◆ GIVEN PROBLEM:
Count the lines in the records below that contain the word "Blender", and give only that number.

-- BEGIN EXCERPTED RECORDS --

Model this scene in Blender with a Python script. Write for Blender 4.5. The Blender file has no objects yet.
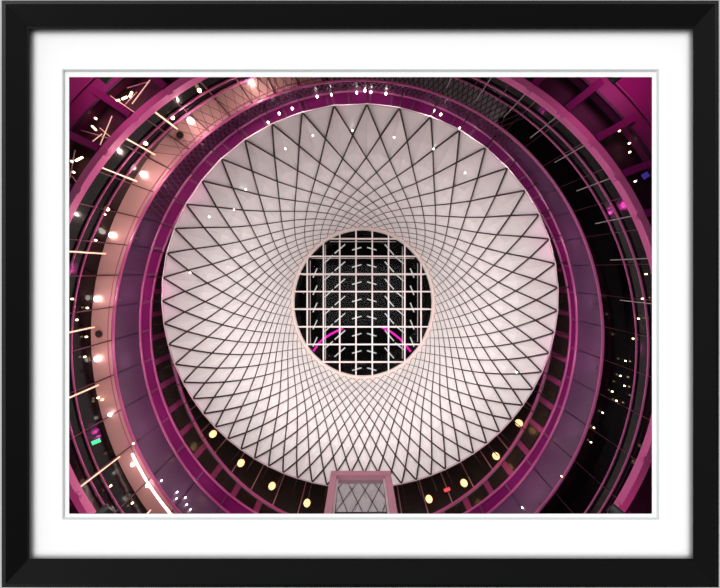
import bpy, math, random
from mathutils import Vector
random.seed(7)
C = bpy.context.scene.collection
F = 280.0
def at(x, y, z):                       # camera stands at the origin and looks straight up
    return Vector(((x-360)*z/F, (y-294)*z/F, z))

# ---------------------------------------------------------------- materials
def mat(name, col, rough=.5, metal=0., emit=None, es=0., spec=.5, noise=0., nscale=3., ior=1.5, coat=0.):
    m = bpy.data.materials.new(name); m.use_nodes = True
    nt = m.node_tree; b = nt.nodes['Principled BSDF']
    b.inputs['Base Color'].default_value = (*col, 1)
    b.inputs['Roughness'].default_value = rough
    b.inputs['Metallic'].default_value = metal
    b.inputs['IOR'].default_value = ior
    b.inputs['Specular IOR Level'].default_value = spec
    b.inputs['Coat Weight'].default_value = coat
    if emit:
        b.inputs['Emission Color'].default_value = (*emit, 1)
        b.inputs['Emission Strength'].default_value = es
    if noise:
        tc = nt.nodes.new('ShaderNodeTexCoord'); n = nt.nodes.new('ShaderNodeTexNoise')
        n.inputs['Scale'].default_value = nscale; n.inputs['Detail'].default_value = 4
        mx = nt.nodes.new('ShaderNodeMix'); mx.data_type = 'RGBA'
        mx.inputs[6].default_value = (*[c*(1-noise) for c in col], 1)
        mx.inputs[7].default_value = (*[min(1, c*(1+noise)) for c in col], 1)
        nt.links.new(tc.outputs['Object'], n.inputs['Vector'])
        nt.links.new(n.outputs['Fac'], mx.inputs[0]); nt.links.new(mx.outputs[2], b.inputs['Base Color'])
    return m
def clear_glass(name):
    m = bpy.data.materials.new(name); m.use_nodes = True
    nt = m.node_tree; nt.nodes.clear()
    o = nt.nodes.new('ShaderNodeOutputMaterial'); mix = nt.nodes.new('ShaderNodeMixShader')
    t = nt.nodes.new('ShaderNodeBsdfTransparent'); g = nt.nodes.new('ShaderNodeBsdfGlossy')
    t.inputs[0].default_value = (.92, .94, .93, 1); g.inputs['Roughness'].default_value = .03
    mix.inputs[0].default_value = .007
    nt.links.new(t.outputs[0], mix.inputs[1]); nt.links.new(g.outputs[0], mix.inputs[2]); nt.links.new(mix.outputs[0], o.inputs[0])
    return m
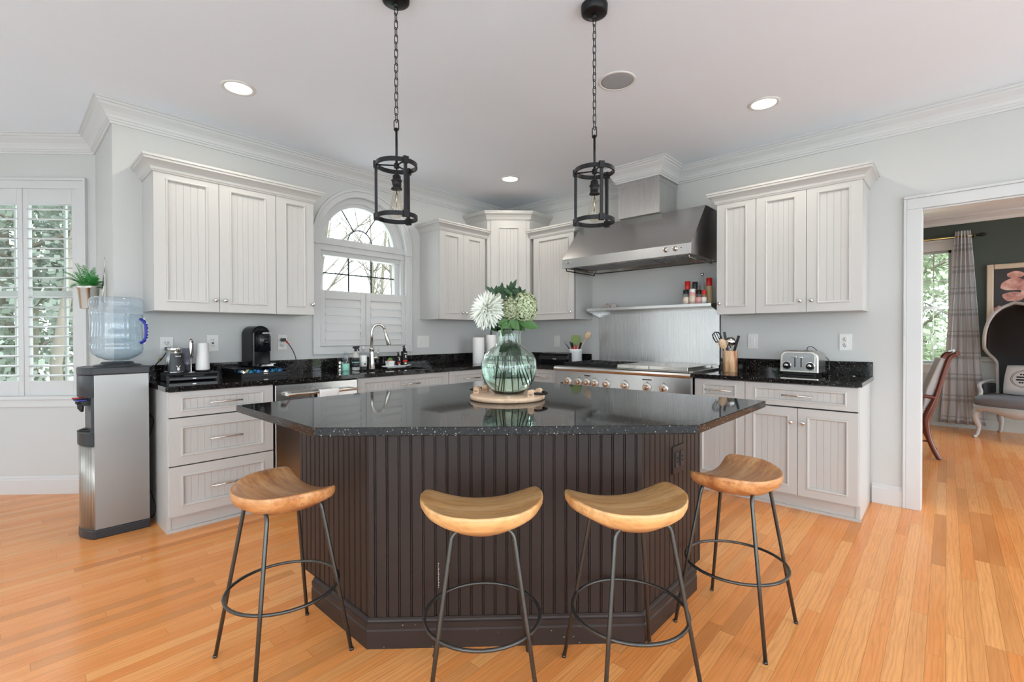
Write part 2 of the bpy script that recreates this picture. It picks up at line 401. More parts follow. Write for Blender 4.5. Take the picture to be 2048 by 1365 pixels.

-- END EXCERPTED RECORDS --

◆ TASK OUTPUT:
2